Deste autor cearense (traduzidos para o inglês, francês, alemão, italiano e hebraico), já
uma vez, há décadas, tive em mãos o livro de contos “O Puxador de Terço”, que
pretendo reaver. Sei de outros títulos de sua autoria, também em volumes de
contos, como “A
Grande mosca no copo de leite” e “Dizem que os cães vêem
coisas” — aprecio títulos assim; a arte de um livro começa pelo bom
título, chamariz para a leitura, sobre uma capa igualmente sugestiva. Além dos já citados, interessa-me ler “Vidas
Marginais” (1949), primeiro livro de Moreira Campos, e daí “Portas Fechadas”,
“As Vozes do Morto”, “Os 12 Parafusos”, entre outros.
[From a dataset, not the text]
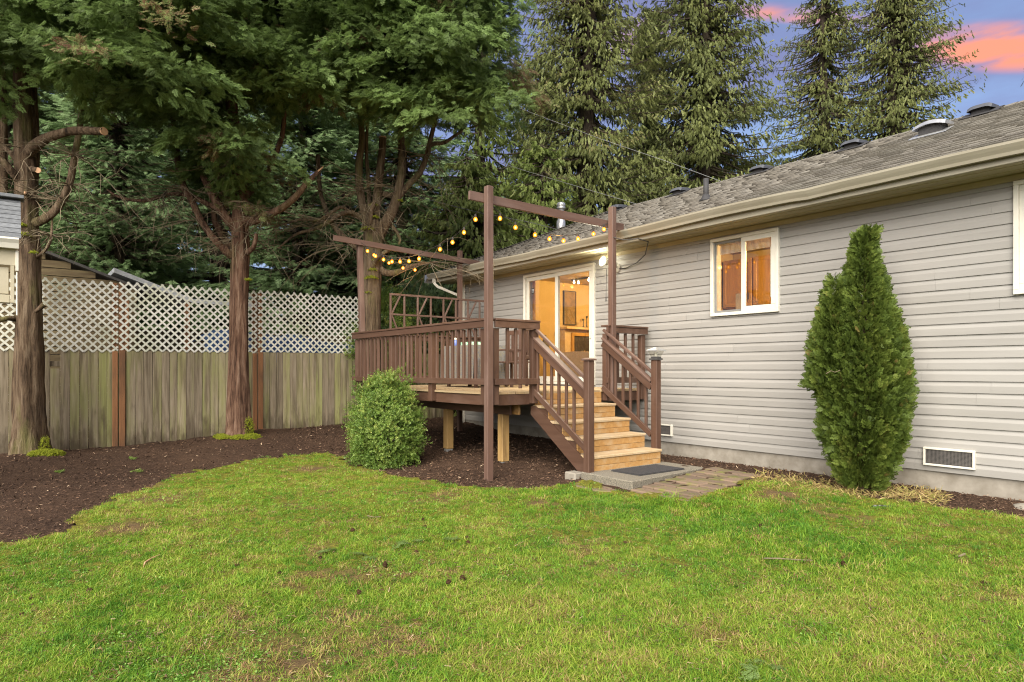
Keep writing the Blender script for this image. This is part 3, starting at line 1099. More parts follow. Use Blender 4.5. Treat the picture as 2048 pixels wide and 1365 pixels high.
# security lamp beside the door
fl = MB().lathe((0, 0, 0), [(0.075, 0.0), (0.075, 0.02), (0.045, 0.05)], 16)
fl.v = [(-7.66 + x, D - 0.02 - z, 1.70 + y) for x, y, z in fl.v]
flo = fl.build('security_lamp', M_white, house, smooth=False)
sarm = MB()
sarm.tube([(-7.66, D - 0.07, 1.70), (-7.72, D - 0.11, 1.73), (-7.77, D - 0.13, 1.77)], 0.02, 8)
sarm.tube([(-7.66, D - 0.07, 1.70), (-7.60, D - 0.11, 1.72), (-7.57, D - 0.13, 1.76)], 0.018, 8)
sarm.lathe((-7.70, D - 0.11, 1.58), [(0.02, 0), (0.032, 0.015), (0.032, 0.07), (0.02, 0.09)], 10)
sarm.build('arm', M_white, flo, smooth=True)
hd = MB().tube([(-7.775, D - 0.13, 1.785), (-7.785, D - 0.17, 1.80), (-7.80, D - 0.225, 1.815)], [0.035, 0.055, 0.07], 14)
hd.build('lamp_head', M_white, flo, smooth=True)
lens = MB().tube([(-7.8, D - 0.226, 1.8155), (-7.803, D - 0.24, 1.819)], [0.085, 0.07], 14)
lens.build('lens', emit('lamp_glow', (1.0, 0.97, 0.80), 45), flo)
ll = bpy.data.lights.new('security_light', 'SPOT')
ll.energy = 85
ll.color = (1.0, 0.95, 0.72)
ll.spot_size = math.radians(165)
ll.spot_blend = 0.9
ll.shadow_soft_size = 0.06
llo = bpy.data.objects.new('security_light', ll)
COL.objects.link(llo)
llo.location = (-7.81, D - 0.27, 1.83)
llo.rotation_euler = Vector((0.1, 0.72, 0.45)).to_track_quat('Z', 'Y').to_euler()

# rooms behind the glass
M_wallwarm = mat('warm_wall_paint', (0.40, 0.30, 0.14), (0.37, 0.27, 0.12), scale=2, rough=0.8, var=0.0)
M_ceil = mat('ceiling_paint', (0.36, 0.27, 0.16), rough=0.85, var=0.0)
M_carpet = mat('brown_carpet', (0.23, 0.15, 0.09), scale=60, rough=0.95, var=0.0)
blk('floor', M_carpet, HX0 + 0.16, HX1 - 0.13, D + 0.155, 12.37, -0.33, -0.245, house, 0)
blk('ceiling', M_ceil, HX0 + 0.16, HX1 - 0.13, D + 0.155, 12.37, 2.16, 2.22, house, 0)
blk('interior_wall', M_wallwarm, HX0 + 0.155, HX0 + 0.175, D + 0.16, 12.36, -0.244, 2.159, house, 0)
blk('interior_wall', M_wallwarm, HX0 + 0.18, HX1 - 0.13, 12.35, 12.37, -0.244, 2.159, house, 0)
blk('interior_wall', M_wallwarm, -7.42, -7.30, D + 0.16, 12.34, -0.244, 2.159, house, 0)
blk('interior_wall', M_wallwarm, -3.0, -2.9, D + 0.16, 12.34, -0.244, 2.159, house, 0)
blk('interior_wall', M_wallwarm, -7.29, -3.01, 10.75, 10.85, -0.244, 2.159, house, 0)
M_cab = wood('honey_cabinet_wood', (0.40, 0.245, 0.08), (0.33, 0.19, 0.058), 2, var=0.08, rough=0.4)
M_oak = wood('oak_trim', (0.42, 0.19, 0.05), (0.34, 0.14, 0.035), 2, var=0.05, rough=0.45)
blk('door_casing', M_oak, -10.16, -10.05, D + 0.155, D + 0.175, -0.24, 1.85, house)

for px_, py_, E, r in ((-10.2, 9.0, 66, 0.06), (-10.4, 11.4, 88, 0.10), (-4.3, 9.3, 170, 0.08), (-1.5, 10.0, 5, 0.1)):
    pl = bpy.data.lights.new('room_light', 'POINT')
    pl.energy = E
    pl.color = (1.0, 0.63, 0.25)
    pl.shadow_soft_size = r
    po = bpy.data.objects.new('room_light', pl)
    COL.objects.link(po)
    po.location = (px_, py_, 1.85)

M_bulbhot = emit('ceiling_bulb_glow', (1.0, 0.72, 0.35), 7)
trk = thing('track_light', 'track of small bright spotlights on the ceiling of the lit room behind the glass door', 'ceiling light', (-10.6, 10.6, 2.1))
blk('rail', M_iron, -11.6, -9.6, 10.58, 10.62, 2.12, 2.155, trk)
for xx in (-11.45, -10.95, -10.5, -10.0):
    for dy in (-0.07, 0.07):
        MB().lathe((xx, 10.6 + dy, 1.96), [(0.012, 0.08), (0.026, 0.09), (0.02, 0.13), (0.010, 0.16)], 10).build('bulb', M_bulbhot, trk, smooth=True)

fp = thing('fireplace', 'dark fireplace in an orange wood surround behind the glass door', 'fireplace', (-11.95, 10.75, -0.24))
fpm = MB().box(HX0 + 0.18, -12.02, 10.75, 12.1, -0.24, 1.0).build('surround', mat('pale_fire_surround', (0.50, 0.38, 0.22), var=0), fp)
frw = MB()
for q in ((10.95, 11.02, 0.3, 0.92), (11.82, 11.89, 0.3, 0.92), (11.02, 11.82, 0.84, 0.92)):
    frw.box(-12.02, -11.97, q[0], q[1], q[2], q[3])
frw.build('wood_frame', M_cab, fp)
MB().box(-12.019, -12.0, 11.02, 11.82, 0.3, 0.84).build('firebox', M_iron, fp)
MB().box(HX0 + 0.18, -11.88, 10.7, 12.15, 1.002, 1.055).build('mantel', mat('stone_mantel', (0.52, 0.40, 0.22), (0.42, 0.30, 0.15), scale=9, var=0), fp)
logs = MB()
for k in range(5):
    logs.tube([(-11.99, 11.08 + k * 0.12, 0.34), (-11.985, 11.3 + k * 0.1, 0.46 + 0.03 * (k % 2))], 0.025, 7)
logs.build('logs', M_bark3, fp)
for k, (yy, hh) in enumerate(((11.33, 0.22), (11.45, 0.29))):
    cd = MB().lathe((-11.98, yy, 1.056), [(0.05, 0), (0.05, 0.012), (0.012, 0.03), (0.010, hh - 0.05), (0.026, hh - 0.04), (0.024, hh), (0.012, hh + 0.005)], 10).build('candlestick', M_iron, None, smooth=True)
    tag(cd, ['shorter dark candlestick on the mantel behind the glass door', 'taller dark candlestick on the mantel behind the glass door'][k], 'candlestick', 'candlesticks on the mantel')
art = thing('framed_picture', 'tall dark framed picture hanging over the fireplace behind the door', 'picture', (HX0 + 0.19, 11.05, 1.12))
MB().box(HX0 + 0.178, HX0 + 0.21, 10.87, 11.24, 1.14, 1.95).build('canvas', mat('dark_painting', (0.09, 0.065, 0.03), (0.20, 0.13, 0.05), scale=4, var=0), art)
frame_b = MB()
for a in ((10.85, 10.87, 1.12, 1.97), (11.24, 11.26, 1.12, 1.97)):
    frame_b.box(HX0 + 0.178, HX0 + 0.22, a[0], a[1], a[2], a[3])
frame_b.box(HX0 + 0.178, HX0 + 0.22, 10.87, 11.24, 1.12, 1.14).box(HX0 + 0.178, HX0 + 0.22, 10.87, 11.24, 1.95, 1.97)
frame_b.build('frame', M_iron, art)
vs = MB().lathe((-11.6, 9.75, 0.42), [(0.07, 0), (0.1, 0.05), (0.11, 0.14), (0.05, 0.24), (0.03, 0.34), (0.045, 0.38)], 14).build('vase', M_iron, None, smooth=True)
tag(vs, 'dark slim necked vase standing on the side table behind the glass door', 'vase')
sd = thing('side_table', 'small brown wooden side table under the vase behind the glass door', 'side table', (-11.6, 9.75, -0.244))
MB().box(-11.85, -11.35, 9.55, 9.95, 0.38, 0.419).build('table_top', M_oak, sd)
for dx in (-0.21, 0.21):
    for dy in (-0.16, 0.16):
        MB().box(-11.6 + dx - 0.02, -11.6 + dx + 0.02, 9.75 + dy - 0.02, 9.75 + dy + 0.02, -0.244, 0.379).build('leg', M_oak, sd)
bc = thing('bookcase', 'tall narrow dark wooden bookcase right of the fireplace behind the door', 'bookcase', (-11.0, 12.2, -0.24))
frame_ring(MB(), -11.5, -10.7, -0.24, 1.15, 0.03, 11.98, 12.33).build('carcass', M_oak, bc)
MB().box(-11.47, -10.73, 12.3, 12.33, -0.2, 1.1).build('back_panel', M_oak, bc)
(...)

Bem se vê que Nilto
Maciel levanta a lebre dos autores ignorados, como também da literatura
esquecida, e não para que seja morta, como nas caçadas, mas sim para ser
revivida, e não também que esteja morta, estando viva. Um
tiro certeiro, digamos assim, de Nilto Maciel. No alvo da acomodada consciência
cultural brasileira.
Como tema para reflexão, fecho este
arremedo de ensaio com as palavras de Gilvan Lemos, que dizia não deixar Recife
por dinheiro nenhum do mundo, a não ser que fosse para voltar ao São Bento do
Una, que ele tinha como o seu paraíso: “Tenho amigos escritores, mas não faço
vida literária, isto é, não pertenço a nenhum ‘grupo’, nenhuma academia, não
tenho coluna em nenhum jornal etc. Prefiro criar canários de briga.”
É isso aí, creio. Publique-se e dê-se
livre trânsito pelas cidades, a quem interessar possa.
——
Valdivino Braz é jornalista, escritor e
secretário-geral da União Brasileira de Escritores – Seção de Goiás.